A lower court ruling on the case in 2003 said the Ontario Children’s Law Reform Act could not be interpreted as recognizing more than two persons as parents by birth or adoption.

In that ruling, Justice David Aston said at the time that allowing more than two parents “might open the floodgates to similar claims from step-parents or members of the child’s extended family.”

“If a child can have three parents,” Aston wrote, “why not four or six or a dozen? What about all the adults in a commune or a religious organization or sect? Quite apart from social policy implications, the potential to create or exacerbate custody and access litigation should not be ignored.”

However, the Court of Appeal’s decision written by Justice Marc Rosenberg found that the existing law did not take into account changes to Canadian society that affected parenting, leaving what he called a serious “gap.”

Mary Ellen Douglas, national organizer of Campaign Life Coalition said, “The courts must not continue to acquiesce to the homosexual agenda, but rather, must consider the fact that a child deserves a father and a mother in a stable relationship for the child’s nurturing,” in response to Rosenberg's decision.

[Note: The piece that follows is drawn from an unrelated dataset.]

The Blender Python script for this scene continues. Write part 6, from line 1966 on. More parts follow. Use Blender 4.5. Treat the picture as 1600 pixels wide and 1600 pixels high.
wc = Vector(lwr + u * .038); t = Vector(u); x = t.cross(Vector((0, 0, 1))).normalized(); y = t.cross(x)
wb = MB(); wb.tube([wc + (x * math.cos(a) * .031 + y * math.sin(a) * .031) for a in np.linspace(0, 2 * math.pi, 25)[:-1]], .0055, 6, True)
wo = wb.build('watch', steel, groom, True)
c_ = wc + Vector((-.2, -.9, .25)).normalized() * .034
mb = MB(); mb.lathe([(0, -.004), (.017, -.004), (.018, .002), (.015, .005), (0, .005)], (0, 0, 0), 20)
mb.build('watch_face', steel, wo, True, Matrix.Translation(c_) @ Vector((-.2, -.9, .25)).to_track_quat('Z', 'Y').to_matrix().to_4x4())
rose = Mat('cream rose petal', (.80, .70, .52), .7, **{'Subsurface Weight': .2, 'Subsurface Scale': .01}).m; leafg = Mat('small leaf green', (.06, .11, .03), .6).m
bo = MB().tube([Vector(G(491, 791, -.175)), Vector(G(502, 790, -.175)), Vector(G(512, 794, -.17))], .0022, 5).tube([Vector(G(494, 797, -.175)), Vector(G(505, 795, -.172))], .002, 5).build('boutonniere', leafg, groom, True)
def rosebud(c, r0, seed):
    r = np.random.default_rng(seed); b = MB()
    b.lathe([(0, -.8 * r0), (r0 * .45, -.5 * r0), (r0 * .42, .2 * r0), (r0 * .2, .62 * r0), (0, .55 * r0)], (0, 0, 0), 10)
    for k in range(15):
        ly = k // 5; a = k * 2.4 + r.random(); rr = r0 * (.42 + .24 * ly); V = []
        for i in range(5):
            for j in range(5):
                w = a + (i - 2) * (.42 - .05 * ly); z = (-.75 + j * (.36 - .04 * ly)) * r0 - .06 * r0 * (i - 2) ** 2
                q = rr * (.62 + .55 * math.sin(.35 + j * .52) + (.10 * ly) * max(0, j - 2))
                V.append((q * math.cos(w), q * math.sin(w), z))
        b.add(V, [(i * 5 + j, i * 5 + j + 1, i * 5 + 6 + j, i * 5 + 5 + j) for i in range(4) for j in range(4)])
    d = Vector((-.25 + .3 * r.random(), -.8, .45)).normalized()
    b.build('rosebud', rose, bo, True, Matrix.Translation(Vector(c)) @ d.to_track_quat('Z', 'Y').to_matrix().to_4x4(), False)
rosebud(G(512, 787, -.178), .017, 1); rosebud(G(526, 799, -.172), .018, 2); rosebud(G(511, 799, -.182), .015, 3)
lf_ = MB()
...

“Attacks on the family unit will ultimately lead to the destruction of our society. Where will the line be drawn on such multiple parent rulings, and what is the future environment for our children?” Douglas said.

The Catholic Civil Rights League, which participated in the Ontario Court of Appeal case as an intervener, pointed out that the effect of triple-parent arrangements on children is entirely unknown, and is there a lack of clarity as to what will happen to the children if the adults’ relationships should break down.

“It is clear that courts will be asked to fill in many gaps that exist in traditional understandings of family, as a result of changes to the definition of marriage, and parent, in Canadian law,” said League President Phil Horgan at the time.

The new BC Family Law Act in fact states that if there is a dispute or uncertainty as to what persons are actually a child's parents under the new law, litigation seeking an order declaring whether or not a person is a child's parent may go all the way to the Supreme Court.